The Horror of Dracula: not the definitive adaptation (there isn't one) of Stoker's classic novel, but iconic with horror idols Peter Cushing and Christopher Lee as Van Helsing and Dracula respectively. I love this one.

The Wolfman (1940): while the remake is quite good, this one is unforgettable. I have a soft spot for werewolves, but not for nudity which is why you won't see An American Werewolf in London or The Howling on this list although they are good ones too.

Black Sunday: classic vampire film by Mario Bava. The use of light and darkness in this black and white gem is ideal.

Black Sabbath: yes, the band where Ozzy became famous named themselves after this movie. It's actually an anthology horror film with Boris Karloff as the host. I prefer the English language version where you can actually hear Boris' voice.

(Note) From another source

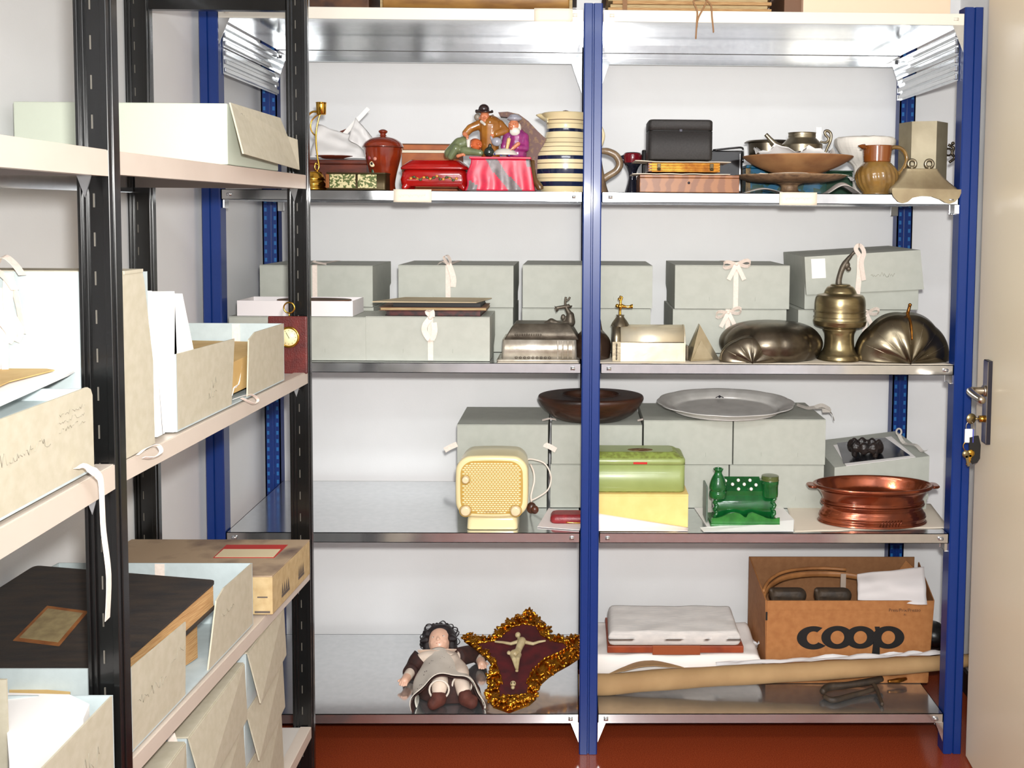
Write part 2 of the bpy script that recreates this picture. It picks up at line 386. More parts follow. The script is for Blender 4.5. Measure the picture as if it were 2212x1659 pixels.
def bshelf(y0, y1, zf, thick, ends=True):
    xa, xb = XL+.012, XF-.003
    z0, z1 = zf(y0), zf(y1)
    def slab(x0, x1, ya, yb, d0, d1):   # slab whose top follows the shelf line
        a, b = zf(ya), zf(yb)
        return [(x0,ya,a-d1),(x1,ya,a-d1),(x1,yb,b-d1),(x0,yb,b-d1)], [(x0,ya,a-d0),(x1,ya,a-d0),(x1,yb,b-d0),(x0,yb,b-d0)]
    mb = MB(); mb.hexa(*slab(xa+.01, xb-.0255, y0, y1, .002, .005)); pl = build('shelf', mb, mat('shelf_plate', (205,198,190), .35), lshelf, world=True)
    mb = MB(); mb.hexa(*slab(xb-.002, xb, y0, y1, .001, thick)); mb.hexa(*slab(xb-.025, xb-.002, y0, y1, 0, .0035)); mb.hexa(*slab(xb-.018, xb-.002, y0, y1, thick-.002, thick))
    build('front_beam', mb, M_cream, pl, world=True)
    mb = MB(); mb.hexa(*slab(xa, xa+.002, y0, y1, .001, thick+.012)); mb.hexa(*slab(xa, xa+.02, y0, y1, thick+.010, thick+.012))
    build('rear_beam', mb, M_galv, pl, world=True)
    for yy in (y0+.003, y1-.009):
        b = build('cross_tie', MB().hexa(*slab(xa+.012, xb-.03, yy, yy+.006, .006, thick)), M_under, pl, world=True)
    for yy in (y0+.02, y1-.021):   # small hooked brackets that hold the beam on the upright
        z = zf(yy)-thick
        build('bracket', MB().add([(xb-.03,yy,z),(xb-.012,yy,z),(xb-.02,yy,z-.028),(xb-.03,yy+.002,z),(xb-.012,yy+.002,z),(xb-.02,yy+.002,z-.028)],[(0,1,2),(5,4,3),(0,3,4,1),(1,4,5,2),(2,5,3,0)]), M_galv, pl, world=True)
    return pl
FY0, FY1 = YP1+.031, YP2
NY0, NY1 = YP0+.031, YP1
bshelf(FY0, FY1, ZTOP, .031); bshelf(FY0, FY1, ZMID, .027); bshelf(FY0, FY1, ZLOW, .026)
bshelf(FY0, FY1, lambda y: .285, .026); bshelf(FY0, FY1, lambda y: 2.02, .031)
ZA = ZTOP(NY1); bshelf(NY0, NY1, lambda y: ZA, .034); bshelf(NY0, NY1, lambda y: ZMIDN(y), .033); bshelf(NY0, NY1, lambda y: .71, .03)
bshelf(NY0, NY1, lambda y: 2.02, .031)
# tie bar across the top of the far frame
zt = P(480, 22, YP2+.01).z
build('cross_bar', MB().box(XL+.05, XF-PW, YP2+.006, YP2+.026, zt, zt+.045, .001), M_black, lshelf, world=True)
for y in (YP0, YP1, YP2):
    for z in (.12,):
        build('cross_bar', MB().box(XL+.05, XF-PW, y+.006, y+.026, z, z+.03, .001), M_black, lshelf, world=True)
# ---------------------------------------------------------------- archive-board material and ribbon
M_board = mat('archive_board', (176,181,168), .75, rgb2=(188,196,184), scale=90, bump=.03, bscale=300)
M_boardb = mat('archive_board_blue', (186,197,198), .7, rgb2=(180,191,192), scale=60, bump=.03, bscale=300)
M_boardt = mat('archive_board_tan', (190,182,162), .7, rgb2=(182,174,152), scale=70, bump=.03, bscale=300)
M_tape = mat('cotton_tape', (236,222,210), .85, rgb2=(228,212,200), scale=200)
M_paper = mat('white_paper', (244,240,236), .8, bump=.05, bscale=40)
M_pencil = mat('pencil_grey', (160,154,138), .8)
M_tan = mat('tan_paper', (206,172,112), .7, rgb2=(196,160,100), scale=30)
M_bedge = mat('board_cut_edge', (232,232,222), .7)
def bow_mb(mb, c, s, right, up, out, ang=0.0, tails=(1,1), drop=1.0):
    """a tied bow in the plane of right/up lifted along out"""
    c = Vector(c); R_, U_, O_ = Vector(right), Vector(up), Vector(out)
    for sgn in (-1, 1):
        pts = []
        for k in range(13):
            t = k/12*2*PI; r = math.sin(t/2)
            pts.append(c+R_*(sgn*s*1.1*r*(1-.15*math.cos(t)))+U_*(s*.38*math.sin(t)*r+sgn*ang*s*r)+O_*(.003+.006*r))
        mb.strip(pts, s*.42, O_*.6+U_*.8)
        tl = [c+O_*.004, c+R_*(sgn*s*.35)-U_*(s*.7*drop)+O_*.007, c+R_*(sgn*s*.75)-U_*(s*1.5*drop)+O_*.005]
        mb.strip(tl, s*.42, R_)
    mb.ball(c+O_*.004, s*.17)
    return mb
def scribble(mb, M, x, y, w, h, n, seed, r=.00028):
    rnd = random.Random(seed); pts = []
    for i in range(n):
        t = i/(n-1); pts.append(M @ Vector((x+w*t+rnd.uniform(-.4,.4)*w/n, y+h*rnd.choice([0,.15,.5,.55,1.0])*rnd.uniform(.7,1), .0006)))
        if rnd.random() < .12 and len(pts) > 3: mb.tube(pts, r, 4, sm=False); pts = []
    if len(pts) > 1: mb.tube(pts, r, 4)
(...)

Blood and Black Lace: with this early gialli and proto-slasher, Bava directed a moody whodunnit that hits all the right places.

The Black Cat (1934): made in pre-code Hollywood, this weird epic depicts Bela Lugosi in a rare anti-hero role with Boris Karloff as the leader of a devil-worshipping cult and architect of a futurist house.

Suspiria (1970s): Color usually plays a role in Dario Argento's movies, as it did with this surreal and bloody film about a young dance student, whose school turns out to be the headquarters of a coven.

Inferno (1980): a thematic sequel to Suspiria, this story involves a young man investigating his sister's disappearance in a sinister apartment building. While short on logic with this one, it becomes a visual poem in some places with ends with an amazing climax.

Curse of the Demon (1950s): based on M.R. James' tale "Casting the Runes," this one is about a man who becomes cursed by a sorcerer and must lift the curse before the demon tears him to bits. Directed by the underrated Jacques Tourneur.

The Haunting (1960s): based on Shirley Jackson's Haunting of Hill House, it is the quintessential haunted house story that can still get under your skin 60 years later.

The Cat People (1940): the first of Val Lewton's productions, this story is more psychological thriller than supernatural. He took the high rode by playing on terrorizing the viewer than showing a monster.

Cronos (1990s): Guillermo del Toro's first full-length feature with a unique take on vampirism. Ron Perlman played a standout role as one of the villains.

The Resurrected (1990s): an underrated adaptation of Lovecraft's short novel The Case of Charles Dexter Ward, directed by Dan O'Bannon, the screenwriter of Alien. This one is another moody tour de force with a sinister performance by Chris Sarandon.

A Nightmare on Elm St. (1984): all the other films featuring Freddy Kruger pale in comparison to the original film. This broke boundaries in the horror field.

Evil Dead 2 (1987): while the first was good, this one helped Sam Raimi find his sea legs with a combination of graphic bloodletting and wacky humor.

Runners Up: Prince of Darkness, Targets, Alien, Aliens, Brides of Dracula, Crimson Peak, The Whip and the Body, The Leopard Man, The Whisperer in Darkness, The Fog (original), Frankenstein and Bride of Frankenstein (1930s), King Kong (original), The Mummy (1950s), Hellboy (2004), The Bird With the Crystal Plummage, Creature from the Black Lagoon, Dracula (1931), Shaun of the Dead, I Walked With a Zombie, The Exorcist (1973), Opera, Misery, It and It 2 (remake), Hellraiser, Hellbound: Hellraiser 2, The Dead Zone, Silence of the Lambs, Red Dragon, Last Voyage of the Demeter, and Army of Darkness.